Il me fit une autre grace de me faire donner une bulle par le patriarche des Indes (quy est comme un legat a la court), pour manger de la chair en caresme, moy et cent autres avesques moy. Et de plus, ce quy ne s’estoit jammais veu en Espaigne, pour me divertir, il permit que l’on jouat cheux moy des comedies, mesmes les deffraya : ce quy fit que les seigneurs et dames, quy en tout temps sont passionnés pour la comedie, le furent d’autant plus que c’estoit en un temps inusité, et que les deux bandes des comediens du roy s’estoint jointes ensemble pour rendre la comedie plus complette. Aussy leur donnois je, outre les trois cens reaux que le roy leur payoit de chasque comedie, mille reaux extreordinairement ; et je faisois apporter durant la comedie quantité de confitures et d’aloxa[1] aux dames quy y venoint, quy estoint de deux sortes : celles quy s’y faisoint prier par la comtesse de Baraxas, lesquelles se tenoint sur le haut dais et avoint le visage descouvert ; les autres sur les marches du haut dais et dans la salle, mais tapades[2] et couvertes de leur mante. Les hommes aussy y venoint, les uns couverts[3], les autres ouvertement : tous les ambassadeurs s’y faisoint prier par moy d’y venir.
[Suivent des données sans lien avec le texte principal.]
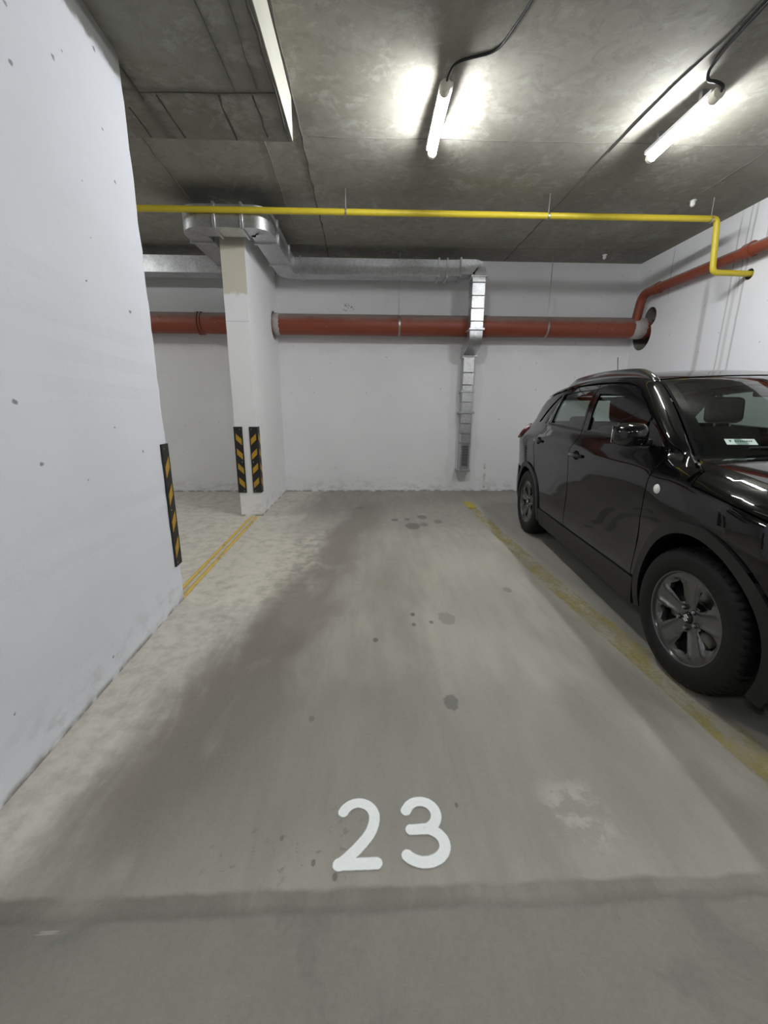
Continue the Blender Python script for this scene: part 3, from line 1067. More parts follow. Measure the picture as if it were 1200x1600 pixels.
zc = ZC - 0.007
tag(tube('power_cable', round_path([(0.86, 1.5, zc), (0.845, 2.45, zc), (0.83, 2.63, zc), (0.75, 2.93, zc), (0.56, 3.0, zc), (0.515, 3.02, zc - .01), (0.484, 3.03, ZL + 0.03), (0.476, 3.05, ZL)], 0.07, 5), 0.0075, 'cable', seg=8),
    'black cable winding over the ceiling to the lamp above the empty bay', 'cable')
tag(tube('power_cable', round_path([(2.02, 1.4, zc), (2.015, 2.6, zc), (2.03, 2.85, zc), (2.055, 3.0, zc - 0.01), (2.07, 3.02, zc - 0.045), (2.13, 3.01, zc - 0.055), (2.18, 3.015, ZL + 0.02), (2.168, 3.04, ZL - 0.01)], 0.05, 5), 0.009, 'cable', seg=8),
    'black cable along the ceiling to the lamp above the car', 'cable')
tag(tube('thin_wire', round_path([(2.0, 1.4, zc + 0.002), (1.985, 2.8, zc + 0.002), (1.945, 3.1, zc + 0.002), (1.93, 3.45, zc + 0.002), (1.925, 3.85, zc + 0.002)], 0.05, 4), 0.0045, 'cable', seg=6),
    'thin black wire stretched along the ceiling beside the lamp above the car', 'wire')
for (x, y), lab in (((3.2, 4.598), 'small white plug in the ceiling above the yellow pipe'), ((3.158, 6.10), 'small white plug in the ceiling near the back corner')):
    t = tag(empty('anchor_plug', (x, y, ZC - 0.05)), lab, 'plug')
    U = under(t)
    U(tube('plug_body', [(x, y, ZC), (x, y, ZC - 0.04), (x, y, ZC - 0.055)], [0.02, 0.022, 0.012], 'plug', seg=12))
    U(tube('plug_rim', [(x, y, ZC), (x, y, ZC - 0.006)], 0.03, 'plug', seg=12))

# ------------------------------------------------------------------ corner guards
def make_guard(corner, d1, d2, z0, z1, label, w=0.085, stripes=(0.10, 0.32, 0.54, 0.76)):
    """L-shaped rubber guard: corner plan point, unit directions of its two legs (from the corner along the faces)"""
    t = tag(empty('corner_guard', (corner[0], corner[1], z0)), label, 'corner guard', 'striped rubber corner guards')
    c, a, b = Vector((*corner, 0)), Vector((*d1, 0)), Vector((*d2, 0))
    th = 0.011
    na, nb = -b, -a      # outward normals of the faces carrying leg a and leg b
    prof = [c + na * th + nb * th, c + na * th + a * w, c + na * 0.002 + a * (w + 0.002), c + a * w * 0.9 + na * 0.0005, c + na * 0.0005 + nb * 0.0005, c + b * w * 0.9 + nb * 0.0005, c + nb * 0.002 + b * (w + 0.002), c + nb * th + b * w]
    bm = bmesh.new()
    lo = [bm.verts.new((p.x, p.y, z0)) for p in prof]
    hi = [bm.verts.new((p.x, p.y, z1)) for p in prof]
    for i in range(len(prof)):
        j = (i + 1) % len(prof)
        bm.faces.new((lo[i], lo[j], hi[j], hi[i]))
    bm.faces.new(lo)
    bm.faces.new(hi)
    o = from_bm('rubber_strip', bm, 'rubber_black')
    under(t)(o)
    H = z1 - z0
    for d, n in ((a, na), (b, nb)):
        for s in stripes:
            # parallelogram rising towards the outer edge of each leg... slanting down to the corner
            zt = z1 - s * H
            q = [(0.010, zt), (w - 0.012, zt - 0.062), (w - 0.012, zt - 0.132), (0.010, zt - 0.070)]
            V = []
            for e in (0.0005, 0.0025):
                for u, zz in q:
                    p = c + d * u + n * (th + e)
                    V.append((p.x, p.y, zz))
            F = [(4, 5, 6, 7), (0, 3, 2, 1), (0, 1, 5, 4), (1, 2, 6, 5), (2, 3, 7, 6), (3, 0, 4, 7)]
            under(t)(mesh_obj('stripe', V, F, 'rubber_yellow'))
        for zz in (z1 - 0.028, (z0 + z1) / 2 - 0.02, z0 + 0.022):
            p = c + d * (w * 0.72) + n * th
            under(t)(tube('screw', [(p.x, p.y, zz), tuple((p + n * 0.003) + Vector((0, 0, zz)))], 0.0055, 'steel', seg=10))
    return t
make_guard((-1.285, 4.922), (-1, 0), (0, 1), 0.288, 1.056, 'black and yellow corner guard on the right edge of the pillar')
make_guard((-1.535, 4.922), (1, 0), (0, 1), 0.288, 1.056, 'black and yellow corner guard on the left edge of the pillar')
_w = Vector((0.113, -2.672)).normalized()
make_guard((-1.268, 2.672), (_w.x, _w.y), (-1, 0), 0.262, 1.052, 'black and yellow corner guard on the end of the near left wall', 0.082)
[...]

Ce jour dimanche 14me la premiere comedie se joua dans une grande galerie de mon logis, fort ornée et illuminée, et s’y trouva tres grande quantité de dames et de seigneurs ; apres laquelle je donnay a souper en

  1. Aloja, boisson composée d’eau, de miel et d’épices.
  2. Cachées sous le voile ou la mantille.
  3. Il y avait : les uns comme les autres ouvertement.